Volker charter school’s closing shocks staff and students

The closing of Gordon Parks Elementary Charter School is a tragedy, according to one of the school’s founders.

Dorothy Curry said yesterday that the school’s board, teachers and students were shocked to learn the State Board of Education had denied their charter renewal, forcing the school to close next Wednesday.

A spokesperson for the State Department of Elementary and Secondary Education (DESE) said the department recommended the application renewal be denied. A presentation supplied by DESE showed graphs of Gordon Park’s test scores showing they were lower than average scores in the Kansas City School District and across the state.

“As you can see from the school’s performance, they are in the bottom of the state below the state average and below Kansas City Schools. The students have been falling behind their peers in other districts for the past 3 years. The State Board voted unanimously to deny their application for charter renewal,” DESE spokesperson Sarah Potter said .
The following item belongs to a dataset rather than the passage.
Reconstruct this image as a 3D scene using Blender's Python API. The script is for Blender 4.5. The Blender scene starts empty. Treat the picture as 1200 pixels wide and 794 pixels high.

The school at 3715 Wyoming in the Volker neighborhood opened 13 years ago. It was founded by Curry and Sue Jarvis, two Kansas City women who volunteered at Operation Breakthrough on Troost, an early education child care and social services facility that serves the urban core. Gordon Parks was founded to serve at-risk students and help them reach their potential, according to the school’s website.

Curry says the school was aware that test scores were low, but Gordon Parks catered to students who often entered the school system several years behind. About 95 percent of the students qualified for the free/reduced lunch program, a common indicator of low-income used by schools.  About 15 percent of the students (the highest ratio among Kansas City charter schools) qualified for special education classes.

“Our students came to us with many needs that had to be addressed,” she said. “We were helping the students get to the place where they could learn.”

She’s angry that state officials who closed the school relied only on test scores.

“They never came to look at the school. They didn’t care to understand,” she said. “If there aren’t schools like ours, these children will be lost.”